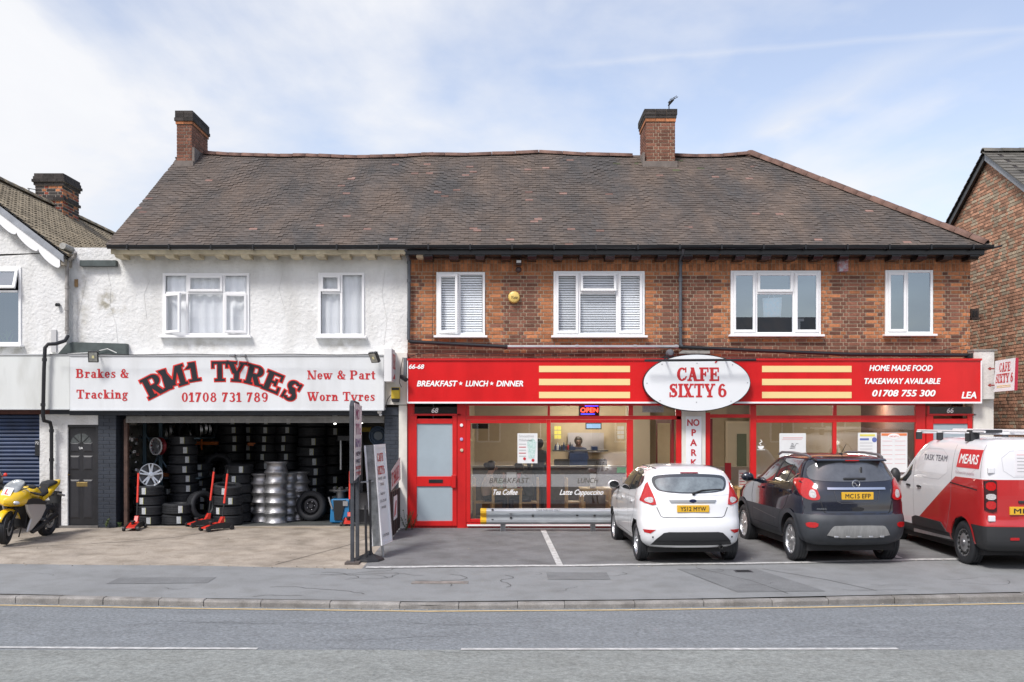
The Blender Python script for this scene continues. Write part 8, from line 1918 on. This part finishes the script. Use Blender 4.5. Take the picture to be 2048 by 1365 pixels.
for s,sd in ((-1,'l'),(1,'R')):
    sw=smooth_poly([(1.98,1.17),(1.95,1.72),(2.12,1.74),(2.42,1.55),(2.72,1.30),(2.78,1.17)],1)
    so=part('cab_window',patch(VB,sw if s >0 else sw[::-1],sd,.004),glass_car,t,smooth=True,local=True)
    for ln in ([(1.86,1.86),(1.86,.9),(1.80,.45)],[(2.0,1.84),(2.3,1.70),(2.6,1.5)],[(2.85,1.2),(2.95,.8),(2.9,.5)],[(.38,1.86),(.38,1.0),(.5,.6),(.6,.45)],[(-.55,1.88),(-.57,1.38)]): part('door_seam',seam(VB,ln,sd,.009),mat('seam_grey',(.22,.22,.23),.6),t,local=True)
    pw=smooth_poly([(.55,1.28),(.55,1.78),(1.70,1.78),(1.72,1.28)],1); part('pressed_panel',seam(VB,pw,sd,.010,.0015,True),mat('press_line',(.55,.55,.57),.4),t,local=True)
    pw=smooth_poly([(-.42,1.42),(-.42,1.80),(.28,1.80),(.28,1.42)],1); part('pressed_panel',seam(VB,pw,sd,.010,.0015,True),MATS['press_line'],t,local=True)
    part('door_rail',seam(VB,[(-.50,1.19),(.42,1.255)],sd,.018,.003),blk,t,local=True)
    part('side_trim',patch(VB,[(.55,.44),(1.9,.44),(1.9,.56),(1.75,.60),(.75,.585)] if s >0 else [(.55,.44),(1.9,.44),(1.9,.56),(1.75,.60),(.75,.585)][::-1],sd,.014,thick=.03),trim_blk,t,local=True)
    part('arch_flare',seam(VB,[(.405*math.cos(R(a)),.37+.405*math.sin(R(a))) for a in range(-5,186,6)],sd,.05,.012),van_r,t,local=True)
    m=MB(); m.prism([(.395,.40),(.52,.40),(1.9,.36),(1.9,.30),(.45,.33)],'x',s*.86-.03,s*.86+.03); part('sill_bar',m,galv,t,local=True)
    for y in (1.98,1.52): part('door_handle',patch(VB,smooth_poly([(y,1.13),(y+.15,1.135),(y+.15,1.10),(y,1.095)],1),sd,.024,thick=.02),trim_blk,t,local=True)
    mc=Vector((s*1.02,2.42,1.25)); m=MB(); m.ball(mc,.12,14,10,sc=(.8,.7,1.25)); part('wing_mirror',m,trim_blk,t,smooth=True,local=True)
    lz=[(s*.885,1.34),(s*.80,1.36),(s*.735,1.34),(s*.735,.89),(s*.80,.87),(s*.885,.90)]
    l=part('tail_lamp',patch(VB,lz if s <0 else lz[::-1],'r',.022,thick=.06),mat('lamp_surround',(.035,.01,.012),.3),t,smooth=True,local=True)
    for (a,b_,mt_) in ((1.20,1.325,red_lens),(1.06,1.15,clear_lens),(.92,1.04,red_lens)):
        lp=smooth_poly([(s*.875,a),(s*.75,a),(s*.75,b_),(s*.875,b_)],1); part('lens',patch(VB,lp if s >0 else lp[::-1],'r',.030,thick=.02),mt_,l,smooth=True,local=True)
    part('reflector',patch(VB,[(s*.55,.50),(s*.42,.50),(s*.42,.46),(s*.55,.46)],'r',.01),red_lens,t,local=True)
    for z in (1.50,.78): m=MB(); m.box(s*.80-.05,s*.80+.05,VB.rear(.8,z)-.03,VB.rear(.8,z)+.02,z -.045,z+.045); part('door_hinge',m,van_w,t,local=True,bevel=.012)
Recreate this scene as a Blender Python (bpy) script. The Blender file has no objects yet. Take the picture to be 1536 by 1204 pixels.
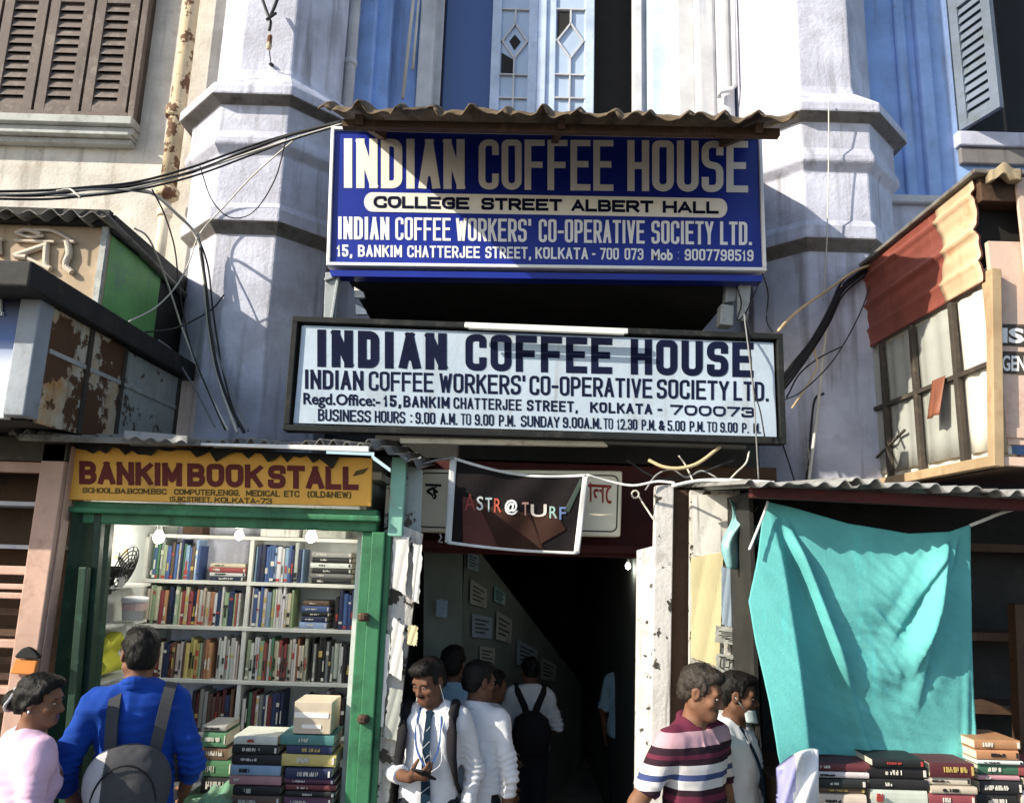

What you need to do — Give the entries again without a single change, but with no pictures.

Full solution —
The Blender Python script for this scene continues. Write part 8, from line 1918 on. This part finishes the script. Use Blender 4.5. Take the picture to be 2048 by 1365 pixels.
for s,sd in ((-1,'l'),(1,'R')):
    sw=smooth_poly([(1.98,1.17),(1.95,1.72),(2.12,1.74),(2.42,1.55),(2.72,1.30),(2.78,1.17)],1)
    so=part('cab_window',patch(VB,sw if s >0 else sw[::-1],sd,.004),glass_car,t,smooth=True,local=True)
    for ln in ([(1.86,1.86),(1.86,.9),(1.80,.45)],[(2.0,1.84),(2.3,1.70),(2.6,1.5)],[(2.85,1.2),(2.95,.8),(2.9,.5)],[(.38,1.86),(.38,1.0),(.5,.6),(.6,.45)],[(-.55,1.88),(-.57,1.38)]): part('door_seam',seam(VB,ln,sd,.009),mat('seam_grey',(.22,.22,.23),.6),t,local=True)
    pw=smooth_poly([(.55,1.28),(.55,1.78),(1.70,1.78),(1.72,1.28)],1); part('pressed_panel',seam(VB,pw,sd,.010,.0015,True),mat('press_line',(.55,.55,.57),.4),t,local=True)
    pw=smooth_poly([(-.42,1.42),(-.42,1.80),(.28,1.80),(.28,1.42)],1); part('pressed_panel',seam(VB,pw,sd,.010,.0015,True),MATS['press_line'],t,local=True)
    part('door_rail',seam(VB,[(-.50,1.19),(.42,1.255)],sd,.018,.003),blk,t,local=True)
    part('side_trim',patch(VB,[(.55,.44),(1.9,.44),(1.9,.56),(1.75,.60),(.75,.585)] if s >0 else [(.55,.44),(1.9,.44),(1.9,.56),(1.75,.60),(.75,.585)][::-1],sd,.014,thick=.03),trim_blk,t,local=True)
    part('arch_flare',seam(VB,[(.405*math.cos(R(a)),.37+.405*math.sin(R(a))) for a in range(-5,186,6)],sd,.05,.012),van_r,t,local=True)
    m=MB(); m.prism([(.395,.40),(.52,.40),(1.9,.36),(1.9,.30),(.45,.33)],'x',s*.86-.03,s*.86+.03); part('sill_bar',m,galv,t,local=True)
    for y in (1.98,1.52): part('door_handle',patch(VB,smooth_poly([(y,1.13),(y+.15,1.135),(y+.15,1.10),(y,1.095)],1),sd,.024,thick=.02),trim_blk,t,local=True)
    mc=Vector((s*1.02,2.42,1.25)); m=MB(); m.ball(mc,.12,14,10,sc=(.8,.7,1.25)); part('wing_mirror',m,trim_blk,t,smooth=True,local=True)
    lz=[(s*.885,1.34),(s*.80,1.36),(s*.735,1.34),(s*.735,.89),(s*.80,.87),(s*.885,.90)]
    l=part('tail_lamp',patch(VB,lz if s <0 else lz[::-1],'r',.022,thick=.06),mat('lamp_surround',(.035,.01,.012),.3),t,smooth=True,local=True)
    for (a,b_,mt_) in ((1.20,1.325,red_lens),(1.06,1.15,clear_lens),(.92,1.04,red_lens)):
        lp=smooth_poly([(s*.875,a),(s*.75,a),(s*.75,b_),(s*.875,b_)],1); part('lens',patch(VB,lp if s >0 else lp[::-1],'r',.030,thick=.02),mt_,l,smooth=True,local=True)
    part('reflector',patch(VB,[(s*.55,.50),(s*.42,.50),(s*.42,.46),(s*.55,.46)],'r',.01),red_lens,t,local=True)
    for z in (1.50,.78): m=MB(); m.box(s*.80-.05,s*.80+.05,VB.rear(.8,z)-.03,VB.rear(.8,z)+.02,z -.045,z+.045); part('door_hinge',m,van_w,t,local=True,bevel=.012)
Recreate this scene as a Blender Python (bpy) script. The Blender file has no objects yet. Take the picture to be 1536 by 1204 pixels.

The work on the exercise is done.